══ Source material
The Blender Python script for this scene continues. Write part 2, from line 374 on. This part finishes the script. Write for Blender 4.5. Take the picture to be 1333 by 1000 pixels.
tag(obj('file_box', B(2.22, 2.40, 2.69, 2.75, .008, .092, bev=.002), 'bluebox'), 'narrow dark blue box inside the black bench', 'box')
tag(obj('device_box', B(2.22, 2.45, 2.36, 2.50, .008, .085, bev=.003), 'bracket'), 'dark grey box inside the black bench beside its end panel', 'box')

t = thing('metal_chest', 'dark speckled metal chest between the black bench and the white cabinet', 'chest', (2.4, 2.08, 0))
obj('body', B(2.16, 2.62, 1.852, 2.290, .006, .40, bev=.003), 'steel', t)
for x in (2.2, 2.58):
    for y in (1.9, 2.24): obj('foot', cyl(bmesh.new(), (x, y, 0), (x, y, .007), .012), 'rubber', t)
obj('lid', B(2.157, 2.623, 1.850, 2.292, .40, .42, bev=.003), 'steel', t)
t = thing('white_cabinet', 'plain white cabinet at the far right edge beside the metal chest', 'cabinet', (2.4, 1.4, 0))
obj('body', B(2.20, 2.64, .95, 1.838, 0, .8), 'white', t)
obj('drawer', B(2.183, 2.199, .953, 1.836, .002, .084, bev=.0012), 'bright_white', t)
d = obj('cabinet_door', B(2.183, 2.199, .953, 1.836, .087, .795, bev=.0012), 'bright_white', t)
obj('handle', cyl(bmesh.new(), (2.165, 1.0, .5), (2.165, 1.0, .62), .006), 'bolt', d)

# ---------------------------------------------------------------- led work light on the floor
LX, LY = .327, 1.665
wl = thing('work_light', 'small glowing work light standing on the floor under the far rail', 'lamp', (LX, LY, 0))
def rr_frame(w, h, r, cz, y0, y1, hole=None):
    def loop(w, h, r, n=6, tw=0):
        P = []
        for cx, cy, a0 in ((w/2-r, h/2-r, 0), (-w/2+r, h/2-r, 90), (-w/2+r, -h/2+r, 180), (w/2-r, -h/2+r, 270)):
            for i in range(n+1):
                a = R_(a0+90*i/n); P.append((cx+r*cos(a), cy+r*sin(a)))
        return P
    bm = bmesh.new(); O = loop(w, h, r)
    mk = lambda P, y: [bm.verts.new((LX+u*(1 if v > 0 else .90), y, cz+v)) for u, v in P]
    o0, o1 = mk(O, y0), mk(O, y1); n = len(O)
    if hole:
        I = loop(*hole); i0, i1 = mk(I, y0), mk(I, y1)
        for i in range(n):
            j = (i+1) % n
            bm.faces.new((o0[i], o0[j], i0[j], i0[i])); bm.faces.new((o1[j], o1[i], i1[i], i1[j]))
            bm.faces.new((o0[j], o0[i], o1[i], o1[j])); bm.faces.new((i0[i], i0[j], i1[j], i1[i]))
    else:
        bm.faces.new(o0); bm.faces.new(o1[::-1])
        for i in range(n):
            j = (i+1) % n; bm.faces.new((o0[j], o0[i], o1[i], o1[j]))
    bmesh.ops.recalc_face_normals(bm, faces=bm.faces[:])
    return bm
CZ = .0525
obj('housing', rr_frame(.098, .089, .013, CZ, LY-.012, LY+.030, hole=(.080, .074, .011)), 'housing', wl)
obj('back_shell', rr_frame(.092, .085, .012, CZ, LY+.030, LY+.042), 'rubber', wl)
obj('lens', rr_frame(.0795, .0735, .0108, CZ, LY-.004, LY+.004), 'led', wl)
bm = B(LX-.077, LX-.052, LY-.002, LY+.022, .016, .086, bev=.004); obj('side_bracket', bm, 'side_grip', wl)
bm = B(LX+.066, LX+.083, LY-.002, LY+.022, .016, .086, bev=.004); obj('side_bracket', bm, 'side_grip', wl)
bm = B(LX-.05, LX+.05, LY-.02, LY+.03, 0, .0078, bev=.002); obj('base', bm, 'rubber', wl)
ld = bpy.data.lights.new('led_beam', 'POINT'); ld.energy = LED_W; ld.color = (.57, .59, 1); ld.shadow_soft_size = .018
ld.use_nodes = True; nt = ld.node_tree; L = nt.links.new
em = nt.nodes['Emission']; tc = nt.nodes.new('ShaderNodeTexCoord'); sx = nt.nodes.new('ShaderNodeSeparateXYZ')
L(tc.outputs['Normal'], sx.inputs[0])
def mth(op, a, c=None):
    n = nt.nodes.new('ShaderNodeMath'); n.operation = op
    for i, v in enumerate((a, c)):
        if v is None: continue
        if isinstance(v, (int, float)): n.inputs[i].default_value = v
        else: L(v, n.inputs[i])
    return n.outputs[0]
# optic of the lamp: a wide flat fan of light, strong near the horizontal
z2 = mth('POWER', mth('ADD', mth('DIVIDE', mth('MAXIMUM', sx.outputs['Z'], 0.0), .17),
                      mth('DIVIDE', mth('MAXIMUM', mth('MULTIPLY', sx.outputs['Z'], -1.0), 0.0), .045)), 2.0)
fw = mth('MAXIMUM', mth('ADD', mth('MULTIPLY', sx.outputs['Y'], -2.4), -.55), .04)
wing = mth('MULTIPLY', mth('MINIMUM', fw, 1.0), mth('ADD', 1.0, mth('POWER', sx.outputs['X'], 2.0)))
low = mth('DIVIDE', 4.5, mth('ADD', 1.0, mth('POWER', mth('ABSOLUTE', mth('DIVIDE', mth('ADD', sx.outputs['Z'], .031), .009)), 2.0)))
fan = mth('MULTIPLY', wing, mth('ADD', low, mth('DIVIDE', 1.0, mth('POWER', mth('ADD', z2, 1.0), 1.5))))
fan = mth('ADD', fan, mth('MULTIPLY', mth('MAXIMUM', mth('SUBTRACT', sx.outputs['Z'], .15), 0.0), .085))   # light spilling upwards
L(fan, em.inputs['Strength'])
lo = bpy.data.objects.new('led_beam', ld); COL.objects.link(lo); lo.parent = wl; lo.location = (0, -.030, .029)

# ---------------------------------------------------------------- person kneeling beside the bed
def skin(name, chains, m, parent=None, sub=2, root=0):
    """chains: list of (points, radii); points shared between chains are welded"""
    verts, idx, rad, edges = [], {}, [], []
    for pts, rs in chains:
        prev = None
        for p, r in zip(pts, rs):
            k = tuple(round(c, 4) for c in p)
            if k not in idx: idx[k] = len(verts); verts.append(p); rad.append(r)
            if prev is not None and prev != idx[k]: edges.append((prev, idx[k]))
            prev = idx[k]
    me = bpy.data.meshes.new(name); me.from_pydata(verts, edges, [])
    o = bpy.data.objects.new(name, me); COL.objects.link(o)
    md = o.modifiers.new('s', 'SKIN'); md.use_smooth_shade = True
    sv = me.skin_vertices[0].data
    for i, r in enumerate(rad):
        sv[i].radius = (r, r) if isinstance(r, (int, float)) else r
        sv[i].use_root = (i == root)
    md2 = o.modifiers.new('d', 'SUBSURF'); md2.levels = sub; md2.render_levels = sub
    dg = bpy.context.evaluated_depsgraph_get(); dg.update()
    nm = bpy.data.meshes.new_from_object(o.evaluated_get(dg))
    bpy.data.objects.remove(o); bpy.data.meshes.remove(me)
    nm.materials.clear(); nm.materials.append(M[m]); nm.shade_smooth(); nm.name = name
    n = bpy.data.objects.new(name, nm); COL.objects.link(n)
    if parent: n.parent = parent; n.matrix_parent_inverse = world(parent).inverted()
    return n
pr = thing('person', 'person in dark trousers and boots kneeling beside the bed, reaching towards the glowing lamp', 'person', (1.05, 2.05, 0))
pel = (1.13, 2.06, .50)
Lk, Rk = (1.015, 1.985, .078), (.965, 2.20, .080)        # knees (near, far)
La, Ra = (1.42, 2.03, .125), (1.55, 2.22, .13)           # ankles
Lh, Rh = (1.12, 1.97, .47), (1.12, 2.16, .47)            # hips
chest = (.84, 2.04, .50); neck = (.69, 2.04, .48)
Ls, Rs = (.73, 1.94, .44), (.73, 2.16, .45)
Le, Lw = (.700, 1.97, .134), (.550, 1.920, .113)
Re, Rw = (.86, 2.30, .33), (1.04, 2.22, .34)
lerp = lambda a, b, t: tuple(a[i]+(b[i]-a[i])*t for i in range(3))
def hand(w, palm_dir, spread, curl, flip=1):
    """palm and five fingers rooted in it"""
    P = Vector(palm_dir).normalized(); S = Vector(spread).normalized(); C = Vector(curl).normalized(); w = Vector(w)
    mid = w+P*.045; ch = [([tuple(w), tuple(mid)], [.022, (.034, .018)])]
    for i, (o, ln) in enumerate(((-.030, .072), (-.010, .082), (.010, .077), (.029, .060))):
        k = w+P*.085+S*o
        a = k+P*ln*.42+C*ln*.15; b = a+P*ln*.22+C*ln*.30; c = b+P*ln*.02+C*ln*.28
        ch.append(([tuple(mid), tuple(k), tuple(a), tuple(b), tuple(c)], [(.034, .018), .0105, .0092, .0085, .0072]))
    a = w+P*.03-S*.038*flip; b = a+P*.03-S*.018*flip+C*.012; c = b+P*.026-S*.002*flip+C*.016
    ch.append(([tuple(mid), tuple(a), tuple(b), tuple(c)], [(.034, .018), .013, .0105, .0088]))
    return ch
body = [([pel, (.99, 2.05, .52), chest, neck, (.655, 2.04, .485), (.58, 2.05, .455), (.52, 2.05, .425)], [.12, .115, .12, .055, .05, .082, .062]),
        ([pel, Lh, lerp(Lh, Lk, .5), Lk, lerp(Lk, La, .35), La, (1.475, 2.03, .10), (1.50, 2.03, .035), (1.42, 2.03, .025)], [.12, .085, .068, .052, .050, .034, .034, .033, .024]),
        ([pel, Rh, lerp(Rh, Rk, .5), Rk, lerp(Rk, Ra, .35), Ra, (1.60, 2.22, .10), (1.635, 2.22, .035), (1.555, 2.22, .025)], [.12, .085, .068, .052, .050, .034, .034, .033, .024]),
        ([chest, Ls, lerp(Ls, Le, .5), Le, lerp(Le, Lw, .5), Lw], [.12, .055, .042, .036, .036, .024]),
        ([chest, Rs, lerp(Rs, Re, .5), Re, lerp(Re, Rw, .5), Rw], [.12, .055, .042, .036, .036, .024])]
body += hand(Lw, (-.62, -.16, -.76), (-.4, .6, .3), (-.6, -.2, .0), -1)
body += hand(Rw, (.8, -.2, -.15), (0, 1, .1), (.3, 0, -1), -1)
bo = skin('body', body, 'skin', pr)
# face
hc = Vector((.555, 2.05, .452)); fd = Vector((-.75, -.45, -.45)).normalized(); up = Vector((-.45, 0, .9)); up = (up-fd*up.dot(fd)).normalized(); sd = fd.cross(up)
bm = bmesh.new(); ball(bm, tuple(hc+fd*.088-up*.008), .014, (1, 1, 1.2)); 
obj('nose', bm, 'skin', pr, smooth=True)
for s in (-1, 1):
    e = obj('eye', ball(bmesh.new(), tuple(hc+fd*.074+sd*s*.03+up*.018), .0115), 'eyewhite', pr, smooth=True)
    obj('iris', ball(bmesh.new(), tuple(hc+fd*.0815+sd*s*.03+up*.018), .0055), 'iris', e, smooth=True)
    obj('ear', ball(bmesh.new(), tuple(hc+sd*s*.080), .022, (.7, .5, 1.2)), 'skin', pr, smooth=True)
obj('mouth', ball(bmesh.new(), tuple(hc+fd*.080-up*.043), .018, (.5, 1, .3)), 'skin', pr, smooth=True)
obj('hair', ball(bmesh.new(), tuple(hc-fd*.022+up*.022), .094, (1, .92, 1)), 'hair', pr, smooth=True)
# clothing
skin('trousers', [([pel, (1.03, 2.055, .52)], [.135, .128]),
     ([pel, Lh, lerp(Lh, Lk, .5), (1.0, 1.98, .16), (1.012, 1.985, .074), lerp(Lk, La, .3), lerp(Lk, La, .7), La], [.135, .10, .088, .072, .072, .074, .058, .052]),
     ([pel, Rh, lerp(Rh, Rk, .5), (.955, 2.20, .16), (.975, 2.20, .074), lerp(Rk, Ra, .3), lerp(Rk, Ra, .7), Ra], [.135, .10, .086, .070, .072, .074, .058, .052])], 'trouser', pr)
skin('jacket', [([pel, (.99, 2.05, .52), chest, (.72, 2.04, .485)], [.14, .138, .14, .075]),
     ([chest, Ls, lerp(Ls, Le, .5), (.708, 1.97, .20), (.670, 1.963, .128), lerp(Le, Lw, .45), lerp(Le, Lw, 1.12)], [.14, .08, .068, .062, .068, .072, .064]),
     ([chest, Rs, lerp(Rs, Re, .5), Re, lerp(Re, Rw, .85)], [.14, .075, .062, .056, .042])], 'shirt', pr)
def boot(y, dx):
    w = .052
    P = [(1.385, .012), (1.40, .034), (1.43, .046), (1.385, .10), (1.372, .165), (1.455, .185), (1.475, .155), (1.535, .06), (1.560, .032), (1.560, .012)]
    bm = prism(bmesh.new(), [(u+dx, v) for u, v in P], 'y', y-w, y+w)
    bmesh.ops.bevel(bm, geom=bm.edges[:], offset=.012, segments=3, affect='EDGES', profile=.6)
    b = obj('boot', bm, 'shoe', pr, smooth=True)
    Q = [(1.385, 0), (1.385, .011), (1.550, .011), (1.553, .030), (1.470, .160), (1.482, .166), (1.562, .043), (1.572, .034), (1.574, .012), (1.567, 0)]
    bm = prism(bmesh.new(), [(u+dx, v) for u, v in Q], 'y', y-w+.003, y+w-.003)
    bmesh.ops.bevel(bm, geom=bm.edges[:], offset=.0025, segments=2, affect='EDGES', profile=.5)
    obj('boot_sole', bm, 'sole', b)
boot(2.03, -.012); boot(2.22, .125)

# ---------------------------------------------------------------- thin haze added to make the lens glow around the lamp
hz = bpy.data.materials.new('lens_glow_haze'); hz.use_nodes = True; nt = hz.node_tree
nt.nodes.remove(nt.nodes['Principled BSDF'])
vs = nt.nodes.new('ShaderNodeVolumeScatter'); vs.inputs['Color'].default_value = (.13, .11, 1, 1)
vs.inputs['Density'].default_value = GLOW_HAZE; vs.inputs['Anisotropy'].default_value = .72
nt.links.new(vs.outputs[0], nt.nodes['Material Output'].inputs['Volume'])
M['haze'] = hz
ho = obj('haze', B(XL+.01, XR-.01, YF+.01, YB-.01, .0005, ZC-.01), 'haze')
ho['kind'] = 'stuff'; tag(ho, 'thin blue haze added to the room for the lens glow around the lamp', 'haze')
════
Exercise task
Extract the first line above and each line after it up to and including the one with "end panel', 'box')", please, exactly and with nothing else.

Result for this exercise
The Blender Python script for this scene continues. Write part 2, from line 374 on. This part finishes the script. Write for Blender 4.5. Take the picture to be 1333 by 1000 pixels.
tag(obj('file_box', B(2.22, 2.40, 2.69, 2.75, .008, .092, bev=.002), 'bluebox'), 'narrow dark blue box inside the black bench', 'box')
tag(obj('device_box', B(2.22, 2.45, 2.36, 2.50, .008, .085, bev=.003), 'bracket'), 'dark grey box inside the black bench beside its end panel', 'box')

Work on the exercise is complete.